Does anyone have a link explaining what exactly the relationship between PRSI contributions and sate pension entitlements are then ? Could being unemployed for a month between jobs have a significant impact ?
To qualify for a State Pension (Contributory) you must be aged 66 or over and have enough Class A, E, F,G, H, N or S social insurance contributions.
You need to:
- Have paid social insurance contributions before a certain age
- Have a certain number of social insurance contributions paid and
- Have a certain average number over the years since you first started to pay
1. Paid insurance before a certain age
You must have started to pay social insurance before the age of 56. (The age limit is higher for people born before 1922.)
Entry into insurance
Your entry into insurance means the date on which you first started to pay social insurance.
The rules that determine when you entered into insurance are quite complex for those with mixed insurance, that is, full social insurance for some of the time and modified at other times.
Normally the date of starting insurable employment is taken as the date of the first paid employment contribution.
However if you have a mixture of full- and modified-rate contributions and paid your first full-rate employment contribution before 6 April 1991 and before you reached 56 years of age, your entry into insurance can be the date on which you first started to pay the full-rate of insurance if that would be to your advantage.
If you started to pay full insurance after 6 April 1991, your entry into insurance is the time you first paid any social insurance.
There are also special entry into insurance rules for self-employed people. If you started to pay self-employed contributions on 6 April 1988 and had previously paid employee insurance at any time, then the date of entry into insurance can be either 6 April 1988 or the date on which you actually first paid insurance, whichever is to your advantage.
2. Number of paid contributions
If you reach pension age on or after April 6 2012, you need to have 520 full-rate contributions (10 years contributions). In this case, only 260 of the 520 contributions may be voluntary contributions.
However, if you were a voluntary contributor on or before April 6 1997 and you have a yearly average of 20 contributions, you may meet the requirement if you have a total of 520 full-rate contributions (of which only 156 need to be compulsory paid contributions).
If you reached pension age on or after 6 April 2002, you needed to have 260 full-rate contributions (effectively 5 years contributions but they need not be consecutive).
If you reached pension age before 6 April 2002, you needed 156 qualifying full-rate contributions (a total of 3 years but they did not have to be consecutive).
Note that social insurance contributions fall into the four groups below.

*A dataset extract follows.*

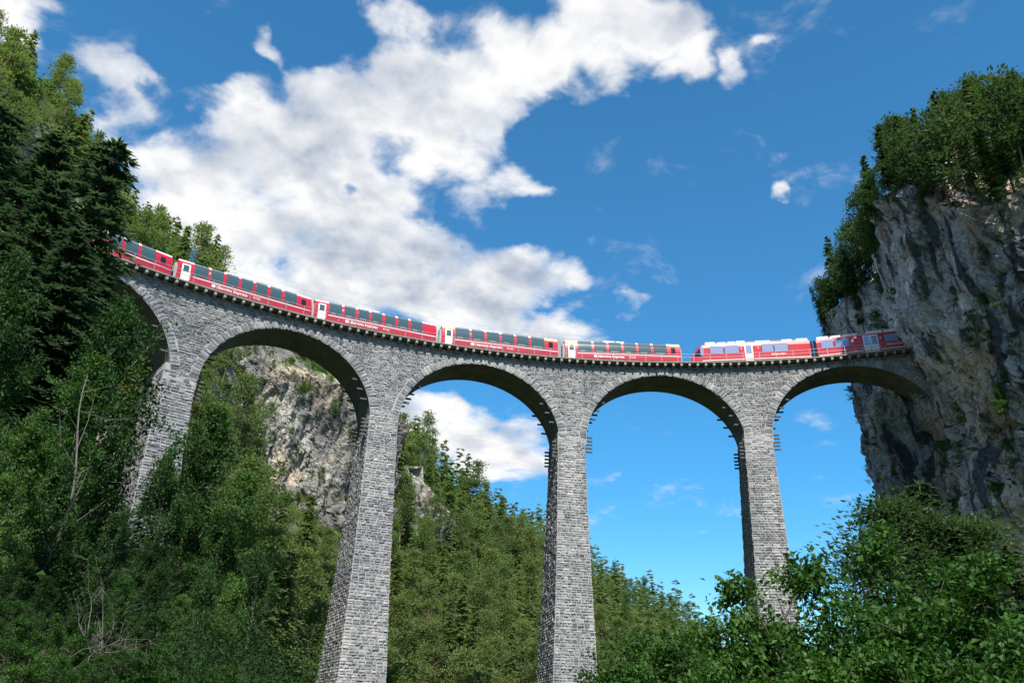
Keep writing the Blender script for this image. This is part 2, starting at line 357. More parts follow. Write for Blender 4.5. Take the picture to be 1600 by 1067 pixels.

Full-rate social insurance contributions are PRSI contributions at Classes A, E, F, G, H, N and S or at the 'ordinary' rate before 6 April 1979.
Modified-rate social insurance contributions are PRSI contributions at Classes B, C and D (paid by civil and public servants).
Voluntary contributions are made by people under age 66 who are no longer covered by compulsory PRSI provided they satisfy certain conditions.
Credited contributions ('credits') are similar to the social insurance contributions you pay while employed and are usually awarded at the same rate as your last paid social insurance contribution. You may get credits when you are claiming a social welfare payment. Credits are not allowed after self-employed contributions (Class S).
3. Average number of contributions per year
You must meet the average condition. This is probably the most complex aspect of qualifying for a State Pension (Contributory).
Normal average rule
The normal average rule states that you must have a yearly average of at least 10 appropriate contributions paid or credited from the year you first entered insurance or from 1953, whichever is later to the end of the tax year before you reach pension age (66). An average of 10 entitles you to a minimum pension; you need an average of 48 to get the maximum pension.
Alternative average rule
This alternative average only applies to people who reach pension age on or after 6 April 1992.
It requires that you have an average of 48 Class A, E, F, G, H, N or S contributions (paid or credited) for each contribution year from the 1979/80 tax year to the end of the tax year before you reach pension age (66). This average would entitle you to the maximum pension. There is no provision for a reduced pension when this alternative average is used.
So, if you reach the age of 66 on or after April 6 1992, your average will be looked at in two ways - the usual average will be assessed and the alternative average will be assessed. Most employed or formerly employed people will be able to meet the alternative average. The alternative average will probably be looked at first because it is easier to assess. If you do not have an average of 48 contributions from 1979 then the normal method of assessing the average will be looked at and you may get a reduced pension (if you do not meet the alternative average, it is virtually impossible for you to have an average of 48 using the normal average rule).